Rosjanie stwierdzili więc, że skoro amerykański gigant nie chce być dłużej obecny w ich kraju, to otworzą własną sieć fast foodów. W czerwcu lokale, w których wcześniej działał McDonald's, zostały ponownie otwarte pod nową rosyjską marką i nazwą: Wkusno i toczka, co można przetłumaczyć jako Smacznie i kropka.
Na początku w stolicy i na przedmieściach otworzyło się 15 lokali, które przyciągnęły tłumy klientów. Oleg Parojew, dyrektor generalny nowej sieci przekazał, że firma planuje ponownie otworzyć 200 restauracji w Rosji do końca czerwca, a wszystkie 850 do końca lata.
Menu jest podobne do menu poprzednika. Znajdują się w nim burgery, frytki czy słodkie napoje gazowane, choć pozycji jest mniej. Również opakowania, w których serwowane jest jedzenie, łudząco przypominają te znane z amerykańskiej sieci.

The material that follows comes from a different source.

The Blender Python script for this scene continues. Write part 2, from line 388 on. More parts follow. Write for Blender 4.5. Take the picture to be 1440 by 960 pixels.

Wygląda jednak na to, że smacznie jest tylko w teorii. Niedawno w mediach społecznościowych pojawiły się zdjęcia bułki, którą miał dostać jeden z klientów restauracji. Widać na niej spory kawałek pleśni. Ponadto serwis ura.news poinformował, że zdjęcia spleśniałych bułek zostały opublikowane też na jednym z kanałów na Telegramie.
Serwis ura.news, na który powołuje się też gazeta.ru, podaje, że komunikat w sprawie spleśniałego jedzenia wydał już zespół prasowy Wkusno i toczka. Przedstawiciele restauracji zapewniają, że są w kontakcie z producentem bułek.
"Jakość i bezpieczeństwo produktów to nasz najwyższy priorytet. Podczas przechowywania i przygotowywania produktów przestrzegane są wszystkie niezbędne procedury. Skontaktowaliśmy się już z producentem w celu dalszych wyjaśnień" - brzmi komunikat firmy.